## Given data
+ + + + +

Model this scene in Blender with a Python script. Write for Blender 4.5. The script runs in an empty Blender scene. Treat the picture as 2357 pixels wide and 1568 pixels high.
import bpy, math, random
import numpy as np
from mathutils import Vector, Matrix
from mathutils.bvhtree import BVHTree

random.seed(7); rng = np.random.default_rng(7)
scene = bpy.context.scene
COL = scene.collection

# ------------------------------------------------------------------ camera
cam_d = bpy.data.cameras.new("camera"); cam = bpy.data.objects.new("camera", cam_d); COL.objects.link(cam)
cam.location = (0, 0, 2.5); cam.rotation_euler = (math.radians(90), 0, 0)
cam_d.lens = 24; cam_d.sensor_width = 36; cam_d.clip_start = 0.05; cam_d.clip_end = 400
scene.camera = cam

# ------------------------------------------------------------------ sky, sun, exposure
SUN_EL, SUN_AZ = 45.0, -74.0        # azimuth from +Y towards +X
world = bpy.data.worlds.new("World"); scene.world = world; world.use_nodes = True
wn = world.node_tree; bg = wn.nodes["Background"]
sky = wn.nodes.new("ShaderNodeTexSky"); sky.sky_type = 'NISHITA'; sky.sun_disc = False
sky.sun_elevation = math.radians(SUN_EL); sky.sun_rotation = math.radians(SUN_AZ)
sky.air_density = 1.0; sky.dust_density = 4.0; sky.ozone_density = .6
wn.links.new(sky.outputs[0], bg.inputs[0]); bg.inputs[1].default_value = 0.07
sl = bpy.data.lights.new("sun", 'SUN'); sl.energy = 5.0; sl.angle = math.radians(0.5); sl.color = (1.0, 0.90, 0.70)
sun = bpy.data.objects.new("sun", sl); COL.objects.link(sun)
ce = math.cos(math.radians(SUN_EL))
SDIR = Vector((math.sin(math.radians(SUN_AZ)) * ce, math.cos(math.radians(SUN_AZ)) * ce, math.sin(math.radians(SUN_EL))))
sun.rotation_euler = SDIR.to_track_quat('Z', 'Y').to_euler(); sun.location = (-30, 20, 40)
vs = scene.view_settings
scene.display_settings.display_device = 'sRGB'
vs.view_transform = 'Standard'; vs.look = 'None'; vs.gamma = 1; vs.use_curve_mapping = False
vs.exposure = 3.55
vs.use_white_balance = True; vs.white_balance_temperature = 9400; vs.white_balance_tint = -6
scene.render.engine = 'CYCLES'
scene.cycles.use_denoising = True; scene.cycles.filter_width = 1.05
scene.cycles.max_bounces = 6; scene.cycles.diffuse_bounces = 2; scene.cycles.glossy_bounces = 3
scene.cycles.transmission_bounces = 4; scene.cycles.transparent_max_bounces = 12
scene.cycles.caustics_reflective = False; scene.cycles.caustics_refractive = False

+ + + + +

## Problem statement
Write out the material exactly as given.

## Exercise response
Model this scene in Blender with a Python script. Write for Blender 4.5. The script runs in an empty Blender scene. Treat the picture as 2357 pixels wide and 1568 pixels high.
import bpy, math, random
import numpy as np
from mathutils import Vector, Matrix
from mathutils.bvhtree import BVHTree

random.seed(7); rng = np.random.default_rng(7)
scene = bpy.context.scene
COL = scene.collection

# ------------------------------------------------------------------ camera
cam_d = bpy.data.cameras.new("camera"); cam = bpy.data.objects.new("camera", cam_d); COL.objects.link(cam)
cam.location = (0, 0, 2.5); cam.rotation_euler = (math.radians(90), 0, 0)
cam_d.lens = 24; cam_d.sensor_width = 36; cam_d.clip_start = 0.05; cam_d.clip_end = 400
scene.camera = cam

# ------------------------------------------------------------------ sky, sun, exposure
SUN_EL, SUN_AZ = 45.0, -74.0        # azimuth from +Y towards +X
world = bpy.data.worlds.new("World"); scene.world = world; world.use_nodes = True
wn = world.node_tree; bg = wn.nodes["Background"]
sky = wn.nodes.new("ShaderNodeTexSky"); sky.sky_type = 'NISHITA'; sky.sun_disc = False
sky.sun_elevation = math.radians(SUN_EL); sky.sun_rotation = math.radians(SUN_AZ)
sky.air_density = 1.0; sky.dust_density = 4.0; sky.ozone_density = .6
wn.links.new(sky.outputs[0], bg.inputs[0]); bg.inputs[1].default_value = 0.07
sl = bpy.data.lights.new("sun", 'SUN'); sl.energy = 5.0; sl.angle = math.radians(0.5); sl.color = (1.0, 0.90, 0.70)
sun = bpy.data.objects.new("sun", sl); COL.objects.link(sun)
ce = math.cos(math.radians(SUN_EL))
SDIR = Vector((math.sin(math.radians(SUN_AZ)) * ce, math.cos(math.radians(SUN_AZ)) * ce, math.sin(math.radians(SUN_EL))))
sun.rotation_euler = SDIR.to_track_quat('Z', 'Y').to_euler(); sun.location = (-30, 20, 40)
vs = scene.view_settings
scene.display_settings.display_device = 'sRGB'
vs.view_transform = 'Standard'; vs.look = 'None'; vs.gamma = 1; vs.use_curve_mapping = False
vs.exposure = 3.55
vs.use_white_balance = True; vs.white_balance_temperature = 9400; vs.white_balance_tint = -6
scene.render.engine = 'CYCLES'
scene.cycles.use_denoising = True; scene.cycles.filter_width = 1.05
scene.cycles.max_bounces = 6; scene.cycles.diffuse_bounces = 2; scene.cycles.glossy_bounces = 3
scene.cycles.transmission_bounces = 4; scene.cycles.transparent_max_bounces = 12
scene.cycles.caustics_reflective = False; scene.cycles.caustics_refractive = False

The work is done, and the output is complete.